I do like predictons like this:
Here is the climate forecast for the next decade; although global
warming will be held in check for a few years, it will come roaring
back to send the mercury rising before 2014.
So any observed slow down, or even reversal, is now further evidence of climate change. See! See! it’s already in our model! Those glaciers you see coming down the Yorkshire Moors are evidence of gorbal worming!

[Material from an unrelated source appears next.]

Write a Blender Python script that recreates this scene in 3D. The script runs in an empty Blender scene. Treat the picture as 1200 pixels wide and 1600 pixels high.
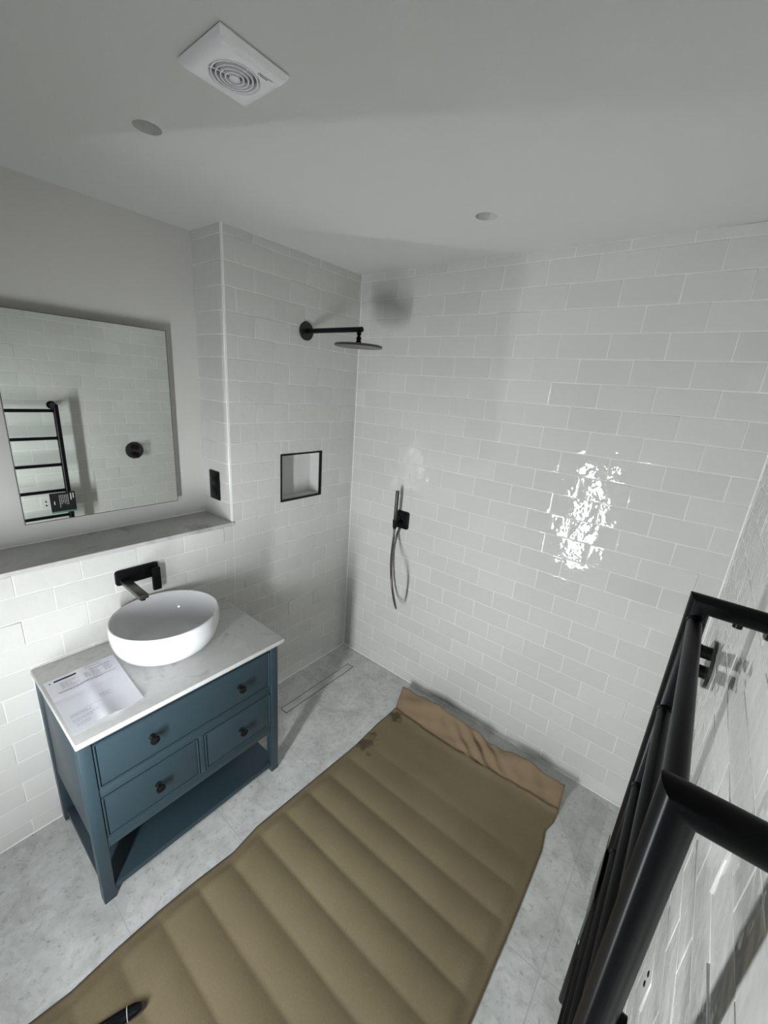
import bpy, bmesh, math, random
from mathutils import Vector, Matrix
random.seed(7)
sc = bpy.context.scene
COL = sc.collection

# ------------------------------------------------------------------ camera
cam_d = bpy.data.cameras.new('camera')
cam = bpy.data.objects.new('camera', cam_d)
COL.objects.link(cam)
R = Matrix(((0.77634801, -0.23781167, 0.58372029),
            (0.62609255, 0.18407286, -0.75771057),
            (0.07274535, 0.95371002, 0.29179671)))
cam.matrix_world = Matrix.Translation((1.74526, -1.90282, 1.81033)) @ R.to_4x4()
cam_d.sensor_fit = 'HORIZONTAL'
cam_d.sensor_width = 36.0
cam_d.lens = 636.6 / 1200.0 * 36.0
cam_d.clip_start = 0.01
sc.camera = cam

# ------------------------------------------------------------------ view, world, daylight
sc.view_settings.view_transform = 'Standard'
sc.view_settings.look = 'None'
sc.view_settings.gamma = 1.0
sc.view_settings.use_curve_mapping = False
sc.view_settings.exposure = -0.12
sc.cycles.use_denoising = True
sc.cycles.max_bounces = 14
sc.cycles.diffuse_bounces = 8
sc.cycles.glossy_bounces = 8
sc.cycles.transparent_max_bounces = 12
sc.cycles.blur_glossy = 0.1
sc.cycles.sample_clamp_indirect = 0.0
sc.cycles.use_guiding = True
WINDOW_GLOW = 186.0        # daylight coming through the narrow window behind the camera
WINDOW_COLOR = (0.92, 0.97, 1.0)
world = bpy.data.worlds.new('world')
sc.world = world
world.use_nodes = True
world.node_tree.nodes['Background'].inputs[0].default_value = (0.75, 0.85, 1.0, 1)
world.node_tree.nodes['Background'].inputs[1].default_value = 0.4

# ------------------------------------------------------------------ room measures (metres)
H = 2.40        # ceiling height
W = 1.9066      # right wall
YF = -2.16      # wall behind the camera
XR = -0.2415    # recess above the ledge
YC = -0.8588    # end of the full-height shower wall
ZL = 1.122      # ledge height

# ------------------------------------------------------------------ helpers
def tag(o, label=None, cat=None, group=None, kind=None):
    if label: o['label'] = label
    if cat: o['category'] = cat
    if group: o['group'] = group
    if kind: o['kind'] = kind
    return o

def empty(name, loc, label, cat, group=None):
    o = bpy.data.objects.new(name, None)
    o.empty_display_size = 0.05
    COL.objects.link(o)
    o.location = loc
    return tag(o, label, cat, group)

def obj(name, bm, mats, parent=None, smooth=True, sharp=35, label=None):
    me = bpy.data.meshes.new(name)
    bmesh.ops.recalc_face_normals(bm, faces=bm.faces) if smooth != 'keep' else None
    bm.to_mesh(me)
    bm.free()
    for m in (mats if isinstance(mats, (list, tuple)) else [mats]):
        me.materials.append(m)
    if smooth:
        for p in me.polygons: p.use_smooth = (smooth != 'keep' or p.material_index == 0)   # grout slabs stay flat
        if sharp: me.set_sharp_from_angle(angle=math.radians(sharp))
    o = bpy.data.objects.new(name, me)
    COL.objects.link(o)
    if parent is not None:
        o.parent = parent
        o.matrix_parent_inverse = Matrix.Identity(4)
        # vertices are given in world space: shift them into the space of the parent thing
        off = Vector((0, 0, 0)); p = parent
        while p is not None:
            off += p.location; p = p.parent
        me.transform(Matrix.Translation(-off))
    if label: o['label'] = label
    return o

def box(bm, x0, x1, y0, y1, z0, z1, bevel=0.0, seg=2, mat=0):
    vs = [bm.verts.new(c) for c in ((x0, y0, z0), (x1, y0, z0), (x1, y1, z0), (x0, y1, z0),
                                    (x0, y0, z1), (x1, y0, z1), (x1, y1, z1), (x0, y1, z1))]
    fs = [bm.faces.new([vs[i] for i in f]) for f in ((3, 2, 1, 0), (4, 5, 6, 7), (0, 1, 5, 4), (1, 2, 6, 5), (2, 3, 7, 6), (3, 0, 4, 7))]
    for f in fs: f.material_index = mat
    if bevel > 0:
        es = list({e for f in fs for e in f.edges})
        r = bmesh.ops.bevel(bm, geom=es, offset=bevel, segments=seg, affect='EDGES', profile=0.5, clamp_overlap=True)
        for f in r['faces']: f.material_index = mat
    return bm

def one_box(*a, **k):
    return box(bmesh.new(), *a, **k)

def frame_axes(d, ref=None):
    d = d.normalized()
    ref = ref or (Vector((0, 0, 1)) if abs(d.z) < 0.9 else Vector((1, 0, 0)))
    u = d.cross(ref).normalized()
    return u, d.cross(u).normalized()

def tube(bm, pts, rad, n=20, caps=True, mat=0):
    """A pipe along pts, mitred at the corners; rad a number or one per point."""
    pts = [Vector(p) for p in pts]
    rs = rad if isinstance(rad, (list, tuple)) else [rad] * len(pts)
    rings = []
    d0 = (pts[1] - pts[0]).normalized()
    u, v = frame_axes(d0)
    for i, p in enumerate(pts):
        if i == 0: t = (pts[1] - pts[0]).normalized(); din = t
        elif i == len(pts) - 1: t = (pts[-1] - pts[-2]).normalized(); din = t
        else:
            a = (pts[i] - pts[i - 1]).normalized(); b = (pts[i + 1] - pts[i]).normalized()
            t = (a + b).normalized(); din = a
        # ring: circle perpendicular to din, slid along din on to the mitre plane
        ring = []
        for k in range(n):
            an = 2 * math.pi * k / n
            q = (u * math.cos(an) + v * math.sin(an)) * rs[i]
            s = -(q.dot(t)) / max(1e-6, din.dot(t))
            ring.append(bm.verts.new(p + q + din * s))
        rings.append(ring)
        if 0 < i < len(pts) - 1:
            rot = a.rotation_difference(b)
            u = rot @ u; v = rot @ v
    for r0, r1 in zip(rings, rings[1:]):
        for k in range(n):
            f = bm.faces.new((r0[k], r0[(k + 1) % n], r1[(k + 1) % n], r1[k])); f.material_index = mat
    if caps:
        bm.faces.new(list(reversed(rings[0]))).material_index = mat
        bm.faces.new(rings[-1]).material_index = mat
    return bm

def lathe(bm, prof, base, axis, n=40, sx=1.0, sy=1.0, mat=0, u=None):
    """prof: (radius, height along axis) list; closed at ends where radius is 0."""
    base = Vector(base); axis = Vector(axis).normalized()
    if u is None: u, v = frame_axes(axis)
    else: u = Vector(u); v = axis.cross(u)
    rings = []
    for r, h in prof:
        if r < 1e-6: rings.append([bm.verts.new(base + axis * h)])
        else: rings.append([bm.verts.new(base + axis * h + u * (r * sx * math.cos(2 * math.pi * k / n)) + v * (r * sy * math.sin(2 * math.pi * k / n))) for k in range(n)])
    for a, b in zip(rings, rings[1:]):
        for k in range(n):
            k2 = (k + 1) % n
            if len(a) == 1 and len(b) == 1: continue
            if len(a) == 1: f = bm.faces.new((a[0], b[k2], b[k]))
            elif len(b) == 1: f = bm.faces.new((a[k], a[k2], b[0]))
            else: f = bm.faces.new((a[k], a[k2], b[k2], b[k]))
            f.material_index = mat
    return bm

def rounded_plate(bm, o, U, V, N, w, h, t, r, n=6, bev=0.002):
    """Rounded rectangle w x h (centre o on its back plane) raised by t along N."""
    o, U, V, N = Vector(o), Vector(U), Vector(V), Vector(N)
    def ring(ins, hh):
        pts = []
        for cx, cy, a0 in ((w / 2 - r, h / 2 - r, 0), (-w / 2 + r, h / 2 - r, 90), (-w / 2 + r, -h / 2 + r, 180), (w / 2 - r, -h / 2 + r, 270)):
            for k in range(n + 1):
                a = math.radians(a0 + 90 * k / n)
                pts.append(bm.verts.new(o + U * (cx + (r - ins) * math.cos(a)) + V * (cy + (r - ins) * math.sin(a)) + N * hh))
        return pts
    rs = [ring(0, 0), ring(0, t - bev), ring(bev * 0.3, t - bev * 0.3), ring(bev, t)]
    for a, b in zip(rs, rs[1:]):
        for k in range(len(a)):
            bm.faces.new((a[k], a[(k + 1) % len(a)], b[(k + 1) % len(a)], b[k]))
    bm.faces.new(list(reversed(rs[0]))); bm.faces.new(rs[-1])
    return bm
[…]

They might even be correct as well.
The new model developed at the Met’s Hadley Centre in Exeter, and
described in the journal Science, predicts that warming will slow
during the next few years but then speed up again, and that at least
half of the years after 2009 will be warmer than 1998, the warmest year
on record.
Hmmm. Now, I’m very much a sceptic on the subject of what we do about climate change, not much of one on its existence (and again, very much one on the likely severity) but I thought this was interesting:
Well, it turns out, according to the NASA GISS database, that 1998 was not even the hottest year of the last century. This is because many temperatures from recent decades that appeared to show substantial warming have been revised downwards. Here is how that happened (if you want to skip the story, make sure to look at the numbers at the bottom).
Nope, I’ve no idea whether or why there were those changes: perhaps some reader more up to date with climate models and the like could enlighten me? But if it is indeed true that 1934 was the warmest year of last century (with four of the ten warmest being in that decade, another one in the 20s, one in the 50s), don’t we at least have to change the rhetoric a touch?